++++ Records to process ++++
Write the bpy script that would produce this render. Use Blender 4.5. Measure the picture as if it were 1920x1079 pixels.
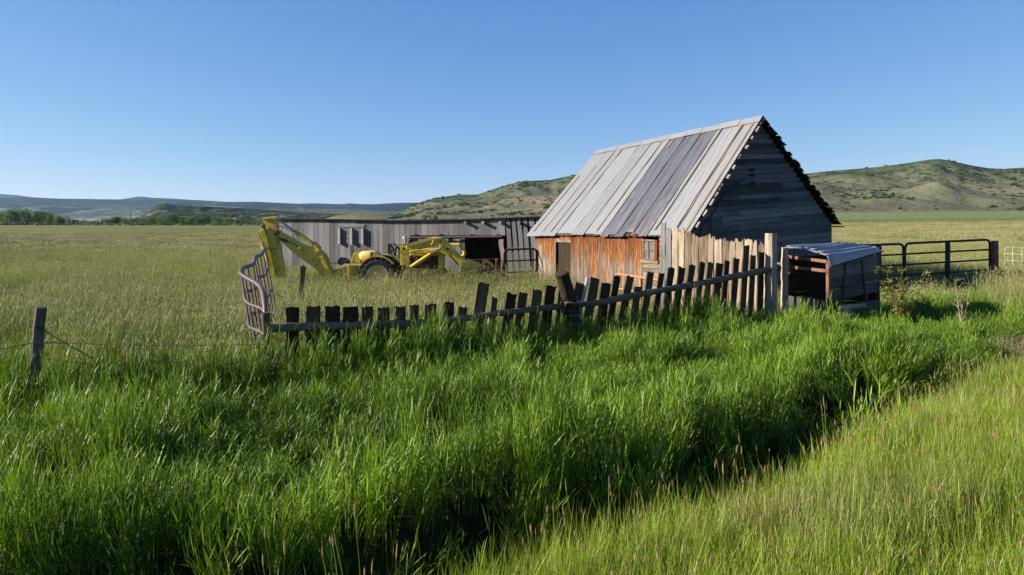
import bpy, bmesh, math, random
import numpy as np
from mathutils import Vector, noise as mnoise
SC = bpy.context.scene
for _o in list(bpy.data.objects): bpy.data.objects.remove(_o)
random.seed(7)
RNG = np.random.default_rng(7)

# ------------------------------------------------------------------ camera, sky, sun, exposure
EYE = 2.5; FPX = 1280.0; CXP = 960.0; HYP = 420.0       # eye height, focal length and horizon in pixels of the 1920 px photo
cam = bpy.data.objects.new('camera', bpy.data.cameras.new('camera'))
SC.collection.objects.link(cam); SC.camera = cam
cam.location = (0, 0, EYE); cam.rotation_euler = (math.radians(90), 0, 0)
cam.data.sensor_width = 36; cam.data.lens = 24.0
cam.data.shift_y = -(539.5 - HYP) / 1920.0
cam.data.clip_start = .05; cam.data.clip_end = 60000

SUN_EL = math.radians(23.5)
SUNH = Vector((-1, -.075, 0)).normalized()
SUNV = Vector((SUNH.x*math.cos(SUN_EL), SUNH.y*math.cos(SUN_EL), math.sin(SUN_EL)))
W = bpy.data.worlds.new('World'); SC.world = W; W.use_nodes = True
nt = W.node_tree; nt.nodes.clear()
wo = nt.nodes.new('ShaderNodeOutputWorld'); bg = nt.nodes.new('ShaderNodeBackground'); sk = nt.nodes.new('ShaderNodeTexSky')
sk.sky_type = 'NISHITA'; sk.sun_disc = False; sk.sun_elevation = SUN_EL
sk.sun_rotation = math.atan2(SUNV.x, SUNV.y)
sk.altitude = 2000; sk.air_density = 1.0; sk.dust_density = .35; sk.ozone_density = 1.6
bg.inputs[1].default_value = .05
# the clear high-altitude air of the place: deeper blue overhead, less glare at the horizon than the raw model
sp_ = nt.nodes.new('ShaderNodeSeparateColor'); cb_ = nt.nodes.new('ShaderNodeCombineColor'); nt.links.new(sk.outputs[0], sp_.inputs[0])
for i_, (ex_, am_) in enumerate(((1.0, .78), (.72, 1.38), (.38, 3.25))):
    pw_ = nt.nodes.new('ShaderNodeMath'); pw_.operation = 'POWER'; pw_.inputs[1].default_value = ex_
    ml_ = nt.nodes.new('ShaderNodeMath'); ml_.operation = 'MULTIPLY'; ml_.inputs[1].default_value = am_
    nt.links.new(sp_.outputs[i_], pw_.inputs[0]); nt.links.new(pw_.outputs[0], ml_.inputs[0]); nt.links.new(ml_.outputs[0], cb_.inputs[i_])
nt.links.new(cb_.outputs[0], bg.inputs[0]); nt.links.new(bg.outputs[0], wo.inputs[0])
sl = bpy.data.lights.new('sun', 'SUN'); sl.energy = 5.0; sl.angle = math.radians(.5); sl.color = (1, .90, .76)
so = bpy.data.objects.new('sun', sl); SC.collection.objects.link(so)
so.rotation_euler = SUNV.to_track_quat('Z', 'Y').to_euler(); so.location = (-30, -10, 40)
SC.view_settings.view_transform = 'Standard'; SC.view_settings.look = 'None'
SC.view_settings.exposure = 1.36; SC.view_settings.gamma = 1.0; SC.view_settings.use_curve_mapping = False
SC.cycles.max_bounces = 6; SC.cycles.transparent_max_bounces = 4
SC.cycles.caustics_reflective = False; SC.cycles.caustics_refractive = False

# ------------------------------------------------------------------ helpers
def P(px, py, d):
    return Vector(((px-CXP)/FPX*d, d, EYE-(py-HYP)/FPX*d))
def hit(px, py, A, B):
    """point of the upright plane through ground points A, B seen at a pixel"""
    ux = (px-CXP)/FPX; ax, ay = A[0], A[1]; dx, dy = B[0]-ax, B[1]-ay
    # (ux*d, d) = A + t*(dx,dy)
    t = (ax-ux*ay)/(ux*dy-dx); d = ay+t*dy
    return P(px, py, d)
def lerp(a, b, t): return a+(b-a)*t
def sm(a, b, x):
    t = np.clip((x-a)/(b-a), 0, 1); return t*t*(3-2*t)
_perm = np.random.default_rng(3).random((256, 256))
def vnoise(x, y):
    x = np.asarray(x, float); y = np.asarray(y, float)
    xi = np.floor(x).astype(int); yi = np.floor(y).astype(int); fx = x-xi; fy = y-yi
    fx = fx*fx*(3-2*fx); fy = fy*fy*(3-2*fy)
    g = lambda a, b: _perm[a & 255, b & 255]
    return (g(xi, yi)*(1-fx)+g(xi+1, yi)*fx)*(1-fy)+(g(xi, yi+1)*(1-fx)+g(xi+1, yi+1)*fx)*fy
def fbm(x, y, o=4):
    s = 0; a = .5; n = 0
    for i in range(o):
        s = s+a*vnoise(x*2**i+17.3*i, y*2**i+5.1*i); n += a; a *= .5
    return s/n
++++
++++ Records to process ++++
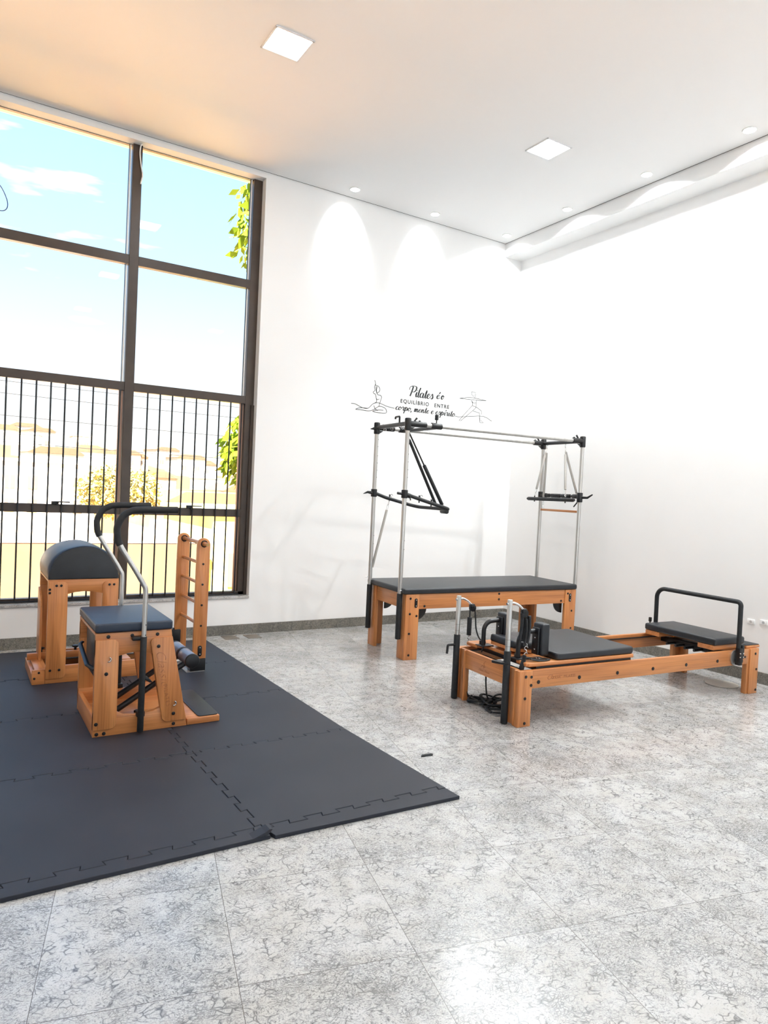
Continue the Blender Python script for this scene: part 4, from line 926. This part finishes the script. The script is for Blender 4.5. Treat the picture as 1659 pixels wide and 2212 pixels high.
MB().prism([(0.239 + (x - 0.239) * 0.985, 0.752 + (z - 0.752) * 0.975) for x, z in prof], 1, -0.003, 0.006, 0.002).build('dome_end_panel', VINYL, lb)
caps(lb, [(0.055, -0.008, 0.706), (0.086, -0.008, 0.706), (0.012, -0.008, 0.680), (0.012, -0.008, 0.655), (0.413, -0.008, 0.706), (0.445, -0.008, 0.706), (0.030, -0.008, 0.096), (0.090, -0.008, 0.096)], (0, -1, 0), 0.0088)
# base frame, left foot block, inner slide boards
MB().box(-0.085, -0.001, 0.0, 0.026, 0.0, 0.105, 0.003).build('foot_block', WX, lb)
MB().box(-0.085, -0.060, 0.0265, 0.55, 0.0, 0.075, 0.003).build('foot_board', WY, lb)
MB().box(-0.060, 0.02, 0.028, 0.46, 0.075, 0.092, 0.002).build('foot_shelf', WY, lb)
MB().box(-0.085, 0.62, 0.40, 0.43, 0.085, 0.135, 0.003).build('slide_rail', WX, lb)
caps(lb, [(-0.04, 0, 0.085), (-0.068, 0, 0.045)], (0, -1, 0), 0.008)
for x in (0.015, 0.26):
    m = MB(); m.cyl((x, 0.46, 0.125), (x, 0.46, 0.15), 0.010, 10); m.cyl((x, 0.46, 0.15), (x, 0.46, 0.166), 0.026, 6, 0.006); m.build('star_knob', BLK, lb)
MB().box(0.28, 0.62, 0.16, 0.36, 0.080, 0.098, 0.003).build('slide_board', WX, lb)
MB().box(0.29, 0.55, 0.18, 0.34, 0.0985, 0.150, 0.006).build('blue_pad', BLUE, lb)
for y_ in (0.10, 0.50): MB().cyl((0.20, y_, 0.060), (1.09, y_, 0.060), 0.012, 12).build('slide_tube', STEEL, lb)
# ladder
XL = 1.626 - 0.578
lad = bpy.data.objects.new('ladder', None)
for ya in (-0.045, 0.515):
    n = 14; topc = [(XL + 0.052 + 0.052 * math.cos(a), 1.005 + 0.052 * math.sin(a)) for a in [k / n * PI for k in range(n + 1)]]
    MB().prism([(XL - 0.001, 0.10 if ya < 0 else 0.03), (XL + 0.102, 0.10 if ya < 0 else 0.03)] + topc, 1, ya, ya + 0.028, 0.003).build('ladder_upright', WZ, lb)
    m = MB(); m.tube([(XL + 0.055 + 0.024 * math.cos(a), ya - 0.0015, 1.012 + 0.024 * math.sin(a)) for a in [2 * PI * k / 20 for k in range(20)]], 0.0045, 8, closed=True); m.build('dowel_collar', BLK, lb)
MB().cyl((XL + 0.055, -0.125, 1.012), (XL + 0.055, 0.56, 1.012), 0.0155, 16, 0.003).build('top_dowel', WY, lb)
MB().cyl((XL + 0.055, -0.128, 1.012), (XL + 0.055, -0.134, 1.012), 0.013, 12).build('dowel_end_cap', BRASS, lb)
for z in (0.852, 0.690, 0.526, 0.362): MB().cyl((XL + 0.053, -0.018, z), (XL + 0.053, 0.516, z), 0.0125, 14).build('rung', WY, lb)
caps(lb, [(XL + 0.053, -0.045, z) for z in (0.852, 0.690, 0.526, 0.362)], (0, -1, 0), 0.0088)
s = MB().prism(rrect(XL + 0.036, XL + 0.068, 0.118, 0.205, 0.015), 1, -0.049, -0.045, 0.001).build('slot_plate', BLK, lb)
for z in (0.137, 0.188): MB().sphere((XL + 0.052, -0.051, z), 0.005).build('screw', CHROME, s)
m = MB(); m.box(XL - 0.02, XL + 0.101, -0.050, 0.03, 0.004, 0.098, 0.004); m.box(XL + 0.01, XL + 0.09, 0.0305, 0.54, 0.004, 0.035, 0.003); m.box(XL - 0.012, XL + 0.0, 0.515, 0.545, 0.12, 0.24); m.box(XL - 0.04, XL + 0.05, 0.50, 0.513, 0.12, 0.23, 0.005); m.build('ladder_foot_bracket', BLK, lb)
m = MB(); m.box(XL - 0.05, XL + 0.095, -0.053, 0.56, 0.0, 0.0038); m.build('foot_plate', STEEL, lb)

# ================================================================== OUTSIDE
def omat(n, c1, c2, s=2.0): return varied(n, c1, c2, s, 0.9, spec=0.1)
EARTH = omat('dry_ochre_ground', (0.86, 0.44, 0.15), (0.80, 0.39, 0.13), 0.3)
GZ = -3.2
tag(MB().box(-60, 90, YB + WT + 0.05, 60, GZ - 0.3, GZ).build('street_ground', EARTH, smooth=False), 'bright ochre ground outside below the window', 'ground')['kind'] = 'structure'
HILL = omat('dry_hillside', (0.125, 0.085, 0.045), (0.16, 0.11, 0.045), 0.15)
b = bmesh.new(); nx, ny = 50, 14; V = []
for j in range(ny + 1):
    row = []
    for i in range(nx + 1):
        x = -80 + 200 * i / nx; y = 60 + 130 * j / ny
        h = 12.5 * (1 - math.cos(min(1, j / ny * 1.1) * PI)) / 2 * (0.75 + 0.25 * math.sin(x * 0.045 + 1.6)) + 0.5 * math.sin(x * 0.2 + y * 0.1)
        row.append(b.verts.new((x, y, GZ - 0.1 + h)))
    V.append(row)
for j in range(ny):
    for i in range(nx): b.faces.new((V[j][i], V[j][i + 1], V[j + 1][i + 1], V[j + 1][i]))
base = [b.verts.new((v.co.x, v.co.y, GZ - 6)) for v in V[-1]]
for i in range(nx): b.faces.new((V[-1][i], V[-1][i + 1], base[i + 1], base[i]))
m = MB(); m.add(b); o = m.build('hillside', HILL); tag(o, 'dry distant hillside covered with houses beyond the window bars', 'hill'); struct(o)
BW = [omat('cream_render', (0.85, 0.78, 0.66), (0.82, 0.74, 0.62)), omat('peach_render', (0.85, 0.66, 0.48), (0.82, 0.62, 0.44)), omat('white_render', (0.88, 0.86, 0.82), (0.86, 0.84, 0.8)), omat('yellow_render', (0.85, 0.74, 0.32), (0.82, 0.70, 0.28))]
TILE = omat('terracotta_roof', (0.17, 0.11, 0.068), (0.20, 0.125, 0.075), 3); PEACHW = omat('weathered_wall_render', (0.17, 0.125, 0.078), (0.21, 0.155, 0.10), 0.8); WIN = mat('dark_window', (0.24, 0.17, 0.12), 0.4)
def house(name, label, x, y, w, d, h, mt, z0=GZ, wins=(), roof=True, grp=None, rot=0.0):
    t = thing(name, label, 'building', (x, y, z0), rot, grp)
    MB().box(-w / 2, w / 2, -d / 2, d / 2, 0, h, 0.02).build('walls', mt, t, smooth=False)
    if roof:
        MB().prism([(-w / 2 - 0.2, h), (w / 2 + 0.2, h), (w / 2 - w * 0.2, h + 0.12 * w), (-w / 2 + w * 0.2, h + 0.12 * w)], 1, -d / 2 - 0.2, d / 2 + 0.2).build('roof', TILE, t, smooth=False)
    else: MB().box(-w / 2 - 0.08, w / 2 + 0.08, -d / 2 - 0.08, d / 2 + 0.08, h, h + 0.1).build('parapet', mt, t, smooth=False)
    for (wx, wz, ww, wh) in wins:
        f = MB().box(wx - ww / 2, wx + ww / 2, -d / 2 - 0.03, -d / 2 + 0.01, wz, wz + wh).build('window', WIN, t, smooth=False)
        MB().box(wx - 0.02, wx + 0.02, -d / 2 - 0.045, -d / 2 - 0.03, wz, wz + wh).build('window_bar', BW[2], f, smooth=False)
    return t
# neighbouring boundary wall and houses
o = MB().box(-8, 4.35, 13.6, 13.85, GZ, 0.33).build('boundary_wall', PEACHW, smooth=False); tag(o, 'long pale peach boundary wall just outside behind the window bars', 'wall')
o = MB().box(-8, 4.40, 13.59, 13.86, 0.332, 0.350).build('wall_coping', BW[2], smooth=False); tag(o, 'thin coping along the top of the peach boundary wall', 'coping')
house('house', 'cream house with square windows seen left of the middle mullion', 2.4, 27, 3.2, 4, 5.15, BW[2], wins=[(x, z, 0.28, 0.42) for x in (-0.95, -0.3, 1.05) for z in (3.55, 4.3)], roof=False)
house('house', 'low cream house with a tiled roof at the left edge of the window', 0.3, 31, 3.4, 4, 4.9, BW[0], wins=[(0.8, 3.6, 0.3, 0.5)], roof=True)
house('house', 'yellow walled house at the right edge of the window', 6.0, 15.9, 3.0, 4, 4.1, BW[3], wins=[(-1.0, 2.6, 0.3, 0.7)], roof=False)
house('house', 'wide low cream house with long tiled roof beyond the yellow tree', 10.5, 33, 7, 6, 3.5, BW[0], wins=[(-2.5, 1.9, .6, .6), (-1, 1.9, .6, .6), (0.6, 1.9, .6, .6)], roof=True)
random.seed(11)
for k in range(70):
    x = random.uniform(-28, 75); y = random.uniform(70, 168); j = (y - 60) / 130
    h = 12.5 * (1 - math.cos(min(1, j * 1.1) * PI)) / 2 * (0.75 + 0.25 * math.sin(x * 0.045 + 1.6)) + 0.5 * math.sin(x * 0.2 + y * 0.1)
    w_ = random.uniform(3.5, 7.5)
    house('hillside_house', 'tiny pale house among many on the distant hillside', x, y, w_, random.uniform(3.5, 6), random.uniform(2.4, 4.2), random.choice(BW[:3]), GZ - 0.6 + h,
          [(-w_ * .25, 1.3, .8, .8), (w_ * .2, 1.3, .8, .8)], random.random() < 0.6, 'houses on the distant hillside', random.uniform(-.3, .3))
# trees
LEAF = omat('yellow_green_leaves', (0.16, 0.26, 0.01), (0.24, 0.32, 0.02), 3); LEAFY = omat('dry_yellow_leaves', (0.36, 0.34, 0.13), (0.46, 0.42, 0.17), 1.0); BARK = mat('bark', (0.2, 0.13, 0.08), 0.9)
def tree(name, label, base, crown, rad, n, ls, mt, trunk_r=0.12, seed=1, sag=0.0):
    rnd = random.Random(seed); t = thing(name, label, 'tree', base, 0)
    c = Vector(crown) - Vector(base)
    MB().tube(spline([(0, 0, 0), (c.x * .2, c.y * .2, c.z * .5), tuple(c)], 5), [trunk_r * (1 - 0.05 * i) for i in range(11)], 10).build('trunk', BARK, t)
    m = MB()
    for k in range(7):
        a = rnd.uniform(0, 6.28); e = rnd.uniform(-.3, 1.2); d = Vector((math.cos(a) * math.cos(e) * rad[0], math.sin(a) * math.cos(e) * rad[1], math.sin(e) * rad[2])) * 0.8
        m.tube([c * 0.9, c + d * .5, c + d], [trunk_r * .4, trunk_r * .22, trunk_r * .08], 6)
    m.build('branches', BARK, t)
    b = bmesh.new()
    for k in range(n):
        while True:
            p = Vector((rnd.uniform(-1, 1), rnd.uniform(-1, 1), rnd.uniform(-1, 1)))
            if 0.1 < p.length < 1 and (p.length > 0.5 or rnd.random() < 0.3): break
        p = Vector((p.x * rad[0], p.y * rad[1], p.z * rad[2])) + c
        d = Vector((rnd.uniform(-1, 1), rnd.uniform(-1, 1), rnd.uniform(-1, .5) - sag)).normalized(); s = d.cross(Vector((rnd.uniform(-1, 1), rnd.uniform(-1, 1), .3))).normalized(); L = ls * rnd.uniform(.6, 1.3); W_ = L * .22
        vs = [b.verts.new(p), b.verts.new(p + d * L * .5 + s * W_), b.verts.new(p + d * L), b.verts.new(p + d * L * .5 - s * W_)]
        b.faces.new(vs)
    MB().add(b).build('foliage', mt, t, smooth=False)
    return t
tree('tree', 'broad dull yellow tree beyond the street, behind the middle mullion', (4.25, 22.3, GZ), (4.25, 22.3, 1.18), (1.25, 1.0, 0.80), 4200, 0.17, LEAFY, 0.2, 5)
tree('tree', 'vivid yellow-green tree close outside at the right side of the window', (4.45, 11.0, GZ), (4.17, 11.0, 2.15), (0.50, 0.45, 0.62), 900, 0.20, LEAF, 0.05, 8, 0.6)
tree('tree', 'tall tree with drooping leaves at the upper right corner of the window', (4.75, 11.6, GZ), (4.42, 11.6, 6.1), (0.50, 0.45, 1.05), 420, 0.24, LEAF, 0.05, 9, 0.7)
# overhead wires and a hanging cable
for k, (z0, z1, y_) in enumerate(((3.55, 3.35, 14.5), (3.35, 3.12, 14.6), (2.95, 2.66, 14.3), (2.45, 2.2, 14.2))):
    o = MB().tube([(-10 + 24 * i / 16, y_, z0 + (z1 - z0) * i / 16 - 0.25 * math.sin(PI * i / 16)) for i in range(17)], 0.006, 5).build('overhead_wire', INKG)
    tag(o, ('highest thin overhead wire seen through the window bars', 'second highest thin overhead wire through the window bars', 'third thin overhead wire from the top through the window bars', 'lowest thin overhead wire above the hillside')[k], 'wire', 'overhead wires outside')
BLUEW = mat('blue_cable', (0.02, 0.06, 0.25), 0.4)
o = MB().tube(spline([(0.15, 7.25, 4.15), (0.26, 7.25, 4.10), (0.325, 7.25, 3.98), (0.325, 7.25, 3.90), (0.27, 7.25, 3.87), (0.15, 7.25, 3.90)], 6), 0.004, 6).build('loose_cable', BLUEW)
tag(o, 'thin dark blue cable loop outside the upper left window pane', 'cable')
++++
++++ Records to process ++++
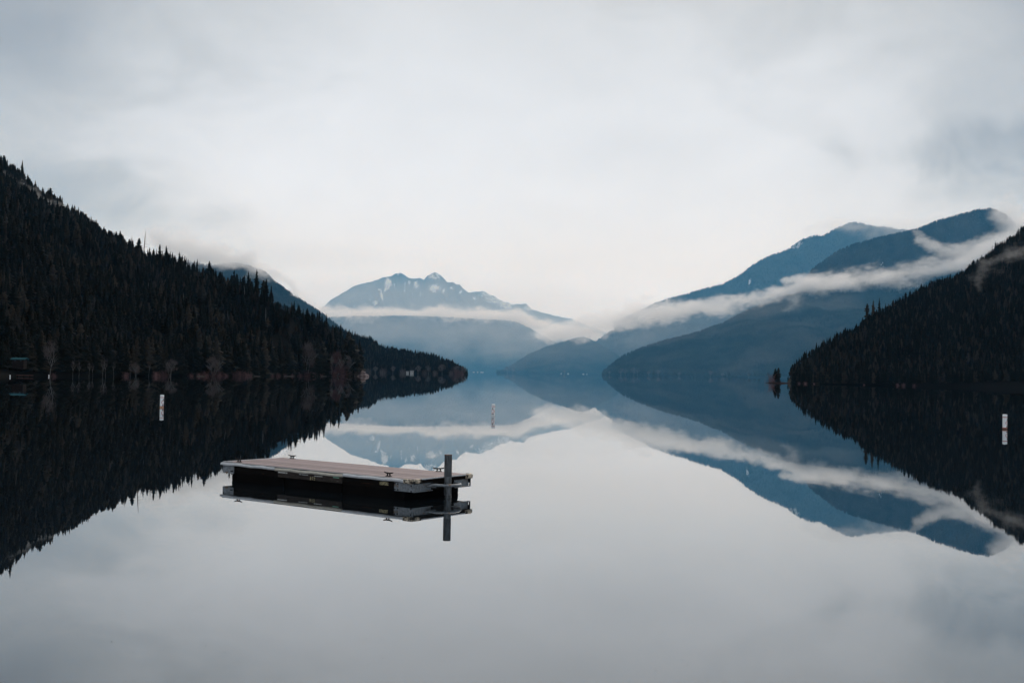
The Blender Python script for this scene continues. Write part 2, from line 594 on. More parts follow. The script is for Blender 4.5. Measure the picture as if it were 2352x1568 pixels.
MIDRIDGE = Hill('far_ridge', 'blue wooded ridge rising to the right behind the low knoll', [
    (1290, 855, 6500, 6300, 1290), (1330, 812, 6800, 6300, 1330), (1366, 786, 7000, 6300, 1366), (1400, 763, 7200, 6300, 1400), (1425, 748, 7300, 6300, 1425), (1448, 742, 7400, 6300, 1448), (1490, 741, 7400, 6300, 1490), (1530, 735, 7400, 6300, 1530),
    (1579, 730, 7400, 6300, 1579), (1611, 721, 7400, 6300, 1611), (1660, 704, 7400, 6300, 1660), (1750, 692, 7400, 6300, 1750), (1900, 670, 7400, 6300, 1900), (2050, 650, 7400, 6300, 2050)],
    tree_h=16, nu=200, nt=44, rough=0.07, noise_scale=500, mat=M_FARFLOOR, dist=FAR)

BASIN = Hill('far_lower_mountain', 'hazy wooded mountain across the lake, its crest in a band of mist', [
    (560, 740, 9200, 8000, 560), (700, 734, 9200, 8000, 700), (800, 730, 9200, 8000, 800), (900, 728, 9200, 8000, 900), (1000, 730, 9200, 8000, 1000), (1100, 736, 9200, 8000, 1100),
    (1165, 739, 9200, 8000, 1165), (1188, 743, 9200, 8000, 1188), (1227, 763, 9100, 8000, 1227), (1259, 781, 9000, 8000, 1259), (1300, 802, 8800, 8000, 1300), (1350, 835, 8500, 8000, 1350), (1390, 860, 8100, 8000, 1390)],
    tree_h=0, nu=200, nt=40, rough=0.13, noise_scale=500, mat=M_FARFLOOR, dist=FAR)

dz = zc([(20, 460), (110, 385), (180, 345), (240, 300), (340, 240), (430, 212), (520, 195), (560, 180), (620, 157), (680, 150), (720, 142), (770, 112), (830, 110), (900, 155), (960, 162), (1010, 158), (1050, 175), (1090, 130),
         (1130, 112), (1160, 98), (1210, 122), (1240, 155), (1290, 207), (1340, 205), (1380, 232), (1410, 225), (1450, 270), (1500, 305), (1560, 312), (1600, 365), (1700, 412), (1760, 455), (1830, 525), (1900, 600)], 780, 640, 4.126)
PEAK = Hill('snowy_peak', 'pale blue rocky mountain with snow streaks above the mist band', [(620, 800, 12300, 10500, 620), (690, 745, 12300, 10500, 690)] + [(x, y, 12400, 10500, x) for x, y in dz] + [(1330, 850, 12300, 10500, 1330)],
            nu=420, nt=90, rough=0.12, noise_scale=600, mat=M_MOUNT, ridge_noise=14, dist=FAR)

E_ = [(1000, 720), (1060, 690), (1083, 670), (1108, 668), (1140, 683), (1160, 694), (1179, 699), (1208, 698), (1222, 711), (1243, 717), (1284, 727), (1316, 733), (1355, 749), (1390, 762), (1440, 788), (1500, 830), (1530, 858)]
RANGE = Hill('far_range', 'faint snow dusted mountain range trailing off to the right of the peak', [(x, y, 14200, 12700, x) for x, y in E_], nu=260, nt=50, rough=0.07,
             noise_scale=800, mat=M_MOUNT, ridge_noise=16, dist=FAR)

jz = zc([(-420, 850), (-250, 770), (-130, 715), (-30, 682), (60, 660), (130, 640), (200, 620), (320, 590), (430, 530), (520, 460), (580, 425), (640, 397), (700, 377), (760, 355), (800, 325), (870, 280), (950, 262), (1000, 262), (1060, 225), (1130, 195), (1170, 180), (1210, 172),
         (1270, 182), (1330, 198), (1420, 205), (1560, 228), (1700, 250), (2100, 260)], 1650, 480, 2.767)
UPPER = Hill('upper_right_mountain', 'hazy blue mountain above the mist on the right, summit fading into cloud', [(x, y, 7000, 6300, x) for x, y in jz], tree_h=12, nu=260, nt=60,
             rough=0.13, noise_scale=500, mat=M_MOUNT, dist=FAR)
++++
Written request: From the data above, copy each line that has the string "boundary".

Expected answer:
# neighbouring boundary wall and houses
o = MB().box(-8, 4.35, 13.6, 13.85, GZ, 0.33).build('boundary_wall', PEACHW, smooth=False); tag(o, 'long pale peach boundary wall just outside behind the window bars', 'wall')
o = MB().box(-8, 4.40, 13.59, 13.86, 0.332, 0.350).build('wall_coping', BW[2], smooth=False); tag(o, 'thin coping along the top of the peach boundary wall', 'coping')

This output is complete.